ECLI:NL:RVS:2024:3342
Raad van State
- Hoger beroep
- J.Th. Drop
- Rechtspraak.nl
Hoger beroep tegen afwijzing verblijfsvergunning asiel door staatssecretaris van Justitie en Veiligheid
Op 8 maart 2024 heeft de staatssecretaris van Justitie en Veiligheid een aanvraag van een vreemdeling voor een verblijfsvergunning asiel voor bepaalde tijd afgewezen. De vreemdeling heeft hiertegen beroep ingesteld bij de rechtbank Den Haag, zittingsplaats Amsterdam, die op 17 april 2024 het beroep ongegrond verklaarde. De vreemdeling, vertegenwoordigd door mr. M.B. Ullah, heeft vervolgens hoger beroep ingesteld bij de Raad van State.
De Raad van State heeft in zijn uitspraak van 21 augustus 2024 geoordeeld dat de werkwijze van de minister, waarbij asielaanvragen van vreemdelingen als kennelijk ongegrond worden afgewezen wanneer zij zonder geldige reden niet verschijnen voor het nader gehoor, niet in overeenstemming is met de wet.
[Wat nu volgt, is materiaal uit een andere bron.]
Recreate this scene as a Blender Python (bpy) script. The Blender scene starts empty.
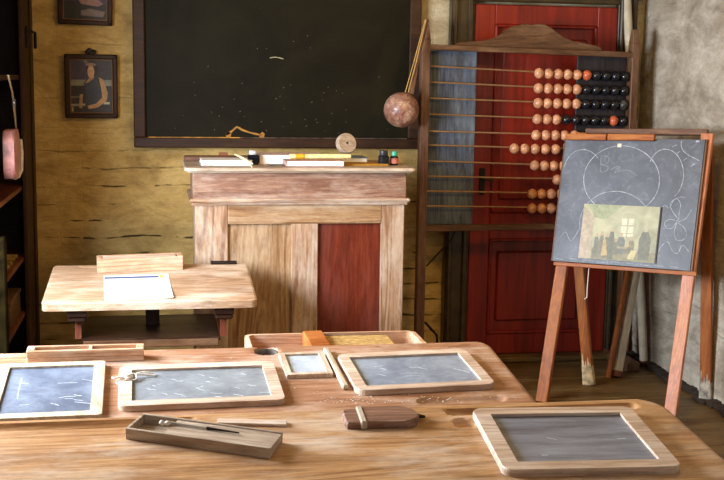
import bpy, bmesh, math, random
from mathutils import Vector, Matrix, noise
random.seed(7)
S = bpy.context.scene
COL = S.collection
R = math.radians

# ---------------------------------------------------------------- camera
yaw, pit, rol = R(10), R(8), 0.015
F = Vector((math.sin(yaw)*math.cos(pit), math.cos(yaw)*math.cos(pit), -math.sin(pit)))
R0 = Vector((math.cos(yaw), -math.sin(yaw), 0)); U0 = R0.cross(F)
RR = R0*math.cos(rol) + U0*math.sin(rol); UU = RR.cross(F)
cd = bpy.data.cameras.new('camera'); cam = bpy.data.objects.new('camera', cd); COL.objects.link(cam)
mw = Matrix((RR, UU, -F)).transposed().to_4x4(); mw.translation = (0, 0, 1.5)
cam.matrix_world = mw
cd.sensor_width = 36; cd.lens = 1150/724*36; cd.clip_start = .05
S.camera = cam

# ---------------------------------------------------------------- world, lamps, exposure
w = bpy.data.worlds.new('world'); S.world = w; w.use_nodes = True
bg = w.node_tree.nodes['Background']; bg.inputs[0].default_value = (.55, .72, 1, 1); bg.inputs[1].default_value = 1.0
S.view_settings.view_transform = 'Standard'; S.view_settings.look = 'None'
S.view_settings.exposure = 0.0; S.view_settings.gamma = 1.0
def area(name, loc, tgt, sx, sy, col, power):
    l = bpy.data.lights.new(name, 'AREA'); l.shape = 'RECTANGLE'; l.size = sx; l.size_y = sy
    l.color = col; l.energy = power
    o = bpy.data.objects.new(name, l); COL.objects.link(o); o.location = loc
    o.rotation_euler = (Vector(tgt)-Vector(loc)).to_track_quat('-Z', 'Y').to_euler(); return o
# daylight through the window in the left wall; added fill behind the camera
area('window_daylight', (-1.20, 3.45, 1.40), (-.2, 3.60, 1.33), 1.5, .85, (.86, .93, 1), 235)
area('rear_fill', (.6, -.45, 1.9), (.9, 4, 1.0), 1.4, 1.0, (.92, .96, 1), 9)
# warm lamp hanging above the class, out of the frame
area('ceiling_lamp_light', (1.45, 3.6, 2.3), (1.0, 4.6, 0.6), .35, .35, (1, .58, .11), 18)

# ---------------------------------------------------------------- materials
def mat(name):
    m = bpy.data.materials.new(name); m.use_nodes = True
    nt = m.node_tree; b = nt.nodes['Principled BSDF']; return m, nt, b
def nd(nt, t, **k):
    n = nt.nodes.new(t)
    for a, v in k.items():
        if a in n.inputs: n.inputs[a].default_value = v
        else: setattr(n, a, v)
    return n
def ramp(nt, src, stops):
    r = nt.nodes.new('ShaderNodeValToRGB'); e = r.color_ramp.elements
    while len(e) < len(stops): e.new(.5)
    for q, (p, c) in zip(e, stops): q.position = p; q.color = (*c, 1) if len(c) == 3 else c
    nt.links.new(src, r.inputs[0]); return r.outputs[0]
def mix(nt, f, a, b, mode='MIX'):
    n = nt.nodes.new('ShaderNodeMix'); n.data_type = 'RGBA'; n.blend_type = mode
    for s, v in ((n.inputs[0], f), (n.inputs[6], a), (n.inputs[7], b)):
        if hasattr(v, 'links') or isinstance(v, bpy.types.NodeSocket): nt.links.new(v, s)
        else: s.default_value = v if isinstance(v, (int, float)) else (*v, 1)
    return n.outputs[2]
def sc_coord(nt, scale, loc=(0, 0, 0)):
    tc = nt.nodes.new('ShaderNodeTexCoord'); mp = nt.nodes.new('ShaderNodeMapping')
    mp.inputs['Scale'].default_value = scale; mp.inputs['Location'].default_value = loc
    nt.links.new(tc.outputs['Object'], mp.inputs[0]); return mp.outputs[0]
def noi(nt, vec, scale, det=4, dist=0, rough=.55):
    n = nd(nt, 'ShaderNodeTexNoise', Scale=scale, Detail=det, Distortion=dist, Roughness=rough)
    nt.links.new(vec, n.inputs['Vector']); return n.outputs['Fac']
def bump(nt, b, h, strength=.3, dist=.004):
    n = nd(nt, 'ShaderNodeBump', Strength=strength, Distance=dist); nt.links.new(h, n.inputs['Height'])
    nt.links.new(n.outputs[0], b.inputs['Normal'])
def sr(r, g, b_):   # sRGB 0-255 to linear
    return tuple(((c/255)/12.92 if c/255 <= .04045 else ((c/255+.055)/1.055)**2.4) for c in (r, g, b_))
WC = {}
def wood(kind, ax='x'):
    if (kind, ax) in WC: return WC[kind, ax]
    P = {  # light, mid, dark, stain, roughness, grain strength
     'desk':    ((216,178,132), (190,144,98), (132,84,50), (232,216,198), .42, .8),
     'deskred': ((196,154,122), (164,118,88), (108,68,46), (230,210,194), .42, .8),
     'deskpale':((208,180,150), (180,146,116), (124,84,60), (236,222,206), .45, .8),
     'podium':  ((200,172,146), (172,138,110), (116,78,58), (216,202,188), .6, 1),
     'frieze':  ((176,144,122), (136,98,80), (88,56,46), (200,182,168), .6, 1),
     'panel':   ((186,154,118), (160,124,88), (110,76,50), (200,178,150), .6, 1),
     'redpanel':((132,60,38), (108,44,28), (66,28,20), (120,64,56), .35, .6),
     'dark':    ((70,42,28), (50,28,19), (28,15,11), (84,58,40), .4, .6),
     'frame':   ((72,40,17), (52,28,11), (28,14,6), (80,50,26), .55, .5),
     'brown':   ((124,88,60), (96,66,44), (58,38,26), (144,112,86), .45, .8),
     'easel':   ((182,106,44), (154,84,30), (102,50,16), (188,122,64), .48, .6),
     'liteasel':((206,138,96), (186,112,72), (136,74,44), (214,156,118), .38, .6),  # easel wood with the pinkish light on the right front leg painted in
     'slatef':  ((228,210,192), (208,182,160), (156,118,96), (240,228,216), .45, .7),
     'slatepale':((216,206,184), (196,182,156), (150,130,104), (236,228,214), .45, .6),
     'grey':    ((206,188,168), (182,162,142), (126,106,90), (220,206,192), .55, .9),
     'blue':    ((104,116,132), (80,90,108), (46,50,62), (130,140,152), .55, .9),
     'charcoal':((58,52,56), (42,38,42), (24,21,24), (70,62,66), .5, .6),
     'box':     ((214,178,148), (194,152,120), (148,104,78), (232,212,192), .45, .7),
     'floor':   ((128,100,56), (96,74,40), (52,38,20), (136,112,72), .5, .9),
     'redbrown':((142,78,54), (112,56,40), (66,32,24), (150,100,76), .4, .7),
     'bar':     ((128,92,72), (104,72,56), (68,44,34), (150,120,98), .5, .7),
    }[kind]
    L, Mi, D, St, rough, gs = P
    m, nt, b = mat(f'{kind}_wood_{ax}')
    st = {'x': (1.2, 13, 13), 'y': (13, 1.2, 13), 'z': (13, 13, 1.2)}[ax]
    v = sc_coord(nt, st, (random.random()*3, random.random()*3, random.random()*3))
    g1 = noi(nt, v, .55, 1.0, .15, .3)
    wv = nd(nt, 'ShaderNodeTexNoise', Scale=5.5, Detail=7.0, Distortion=.1, Roughness=.72)
    nt.links.new(v, wv.inputs['Vector'])
    # cathedral rings: sine of a warped field
    mt = nd(nt, 'ShaderNodeMath', operation='MULTIPLY'); nt.links.new(g1, mt.inputs[0]); mt.inputs[1].default_value = 105
    sn = nd(nt, 'ShaderNodeMath', operation='SINE'); nt.links.new(mt.outputs[0], sn.inputs[0])
    ma = nd(nt, 'ShaderNodeMath', operation='MULTIPLY_ADD'); nt.links.new(sn.outputs[0], ma.inputs[0]); ma.inputs[1].default_value = .055*gs; 
    nt.links.new(wv.outputs['Fac'], ma.inputs[2])
    c = ramp(nt, ma.outputs[0], [(.26, sr(*[(p*.55+q*.45) for p, q in zip(D, Mi)])), (.48, sr(*Mi)), (.70, sr(*L))])
    v2 = sc_coord(nt, tuple(q**.5*1.3 for q in st), (random.random()*9, 4, 2))
    big = noi(nt, v2, 1.6, 8, .1, .72)
    pw = nd(nt, 'ShaderNodeMath', operation='MULTIPLY_ADD'); nt.links.new(sn.outputs[0], pw.inputs[0]); pw.inputs[1].default_value = .5; pw.inputs[2].default_value = .5
    ring = ramp(nt, pw.outputs[0], [(.45, (1, 1, 1)), (.95, (1-.44*gs, 1-.54*gs, 1-.60*gs))])
    msk = ramp(nt, noi(nt, v2, 1.1, 3), [(.38, (.25,)*3), (.52, (1,)*3)])
    c = mix(nt, msk, c, mix(nt, 1.0, c, ring, 'MULTIPLY'))
    fib = noi(nt, sc_coord(nt, tuple(9*q if q > 2 else 7 for q in st)), 1.6, 4, 0, .7)
    c = mix(nt, .75*gs, c, ramp(nt, fib, [(.32, (.58, .54, .50)), (.50, (1, 1, 1))]), 'MULTIPLY')
    f = ramp(nt, big, [(.48, (0, 0, 0)), (.70, (.75, .75, .75))])
    c = mix(nt, f, c, sr(*St))
    fd = ramp(nt, noi(nt, v2, 2.2, 8, .1, .72), [(.30, (.58, .52, .48)), (.47, (1, 1, 1))])
    c = mix(nt, .9, c, fd, 'MULTIPLY')
    nt.links.new(c, b.inputs['Base Color'])
    rr = ramp(nt, big, [(.3, (rough-.08,)*3), (.7, (rough+.15,)*3)]); nt.links.new(rr, b.inputs['Roughness'])
    b.inputs['Specular IOR Level'].default_value = .35
    bump(nt, b, ma.outputs[0], .35*gs, .0015)
    WC[kind, ax] = m; return m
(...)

Dit leidde tot de conclusie dat de grief van de vreemdeling slaagt. Het hoger beroep is gegrond verklaard, en de uitspraak van de rechtbank is vernietigd.
De Raad van State heeft bepaald dat de minister een nieuw besluit op de asielaanvraag moet nemen, waarbij hij moet onderzoeken of de aanvraag buiten behandeling kan worden gesteld of inhoudelijk moet worden behandeld. De minister is ook veroordeeld tot vergoeding van de proceskosten van de vreemdeling, die zijn vastgesteld op € 1.750,00, geheel toe te rekenen aan door een derde beroepsmatig verleende rechtsbijstand. De uitspraak is openbaar uitgesproken op 21 augustus 2024.